Byron Bay is such a bustling little town in the middle of a growth phase that it can sometimes be hard to imagine that it was ever any other way. And Wategos is such an integral enclave to Byron Bay it’s also hard to imagine that it was once considered ‘a bit far out of town’.

Wategos at Byron Bay was named after after Mick and Mary Jane Watego, originally hailing from the Loyalty Islands north east of Brisbane and claimed by the French. The family, Mick, Mary Jane and their eleven children, settled at Wategos back in the 1930’s.

Mick Watego leased and farmed the land which was then owned by the Crown, they built their cute little cottage on the site which is now Rae’s Guest House.

The Watego family worked hard to convert the land into a productive farm, terracing the headland up towards the lighthouse to grow crops of fruit and vegetables. The crops were watered using wells and a trickle irrigation system put in place by the Wategos.

Byron Bay is known for, among other things, some of the amazing organic food grown here and the Wategos were the original trend setters. The family were almost totally self sufficient.

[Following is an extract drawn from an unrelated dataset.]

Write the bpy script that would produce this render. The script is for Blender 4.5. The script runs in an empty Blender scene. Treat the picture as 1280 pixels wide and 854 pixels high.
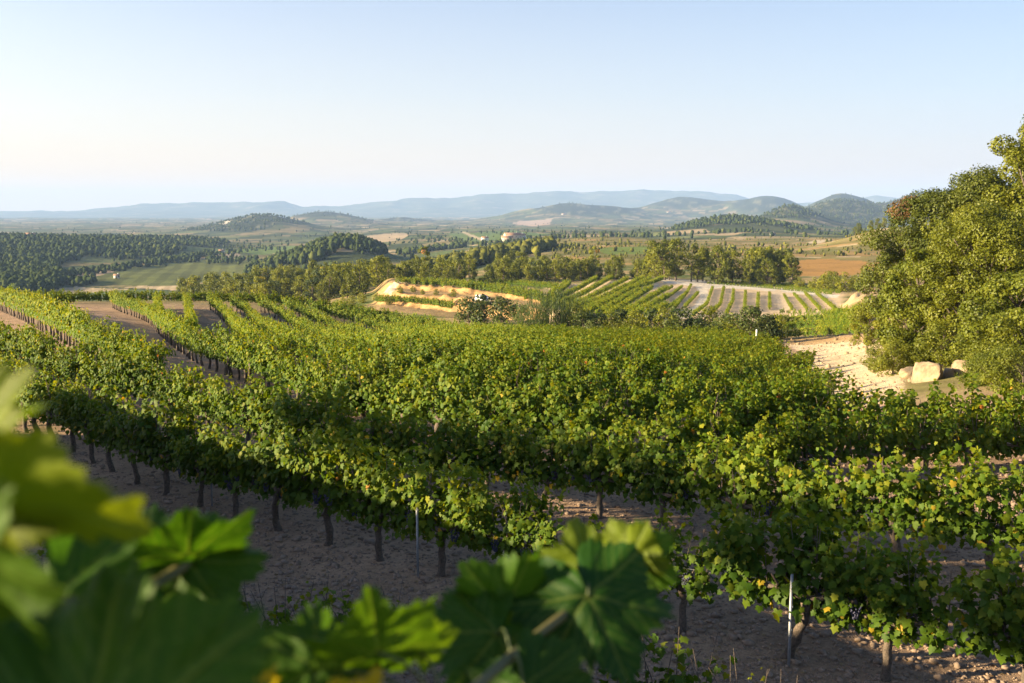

Interestingly between the fruit and vegetables they grew to feed themselves and the fresh seafood they caught, the diet of the Watego settlers was probably what most of us would consider quintessentially Byron Bay now.

Now a grown up and one of the most exclusive suburbs of Byron Bay, Wategos is a far cry in many ways to what it was in the 1930’s….I wonder what Mick and Mary Jane would think of this beautiful little borough now.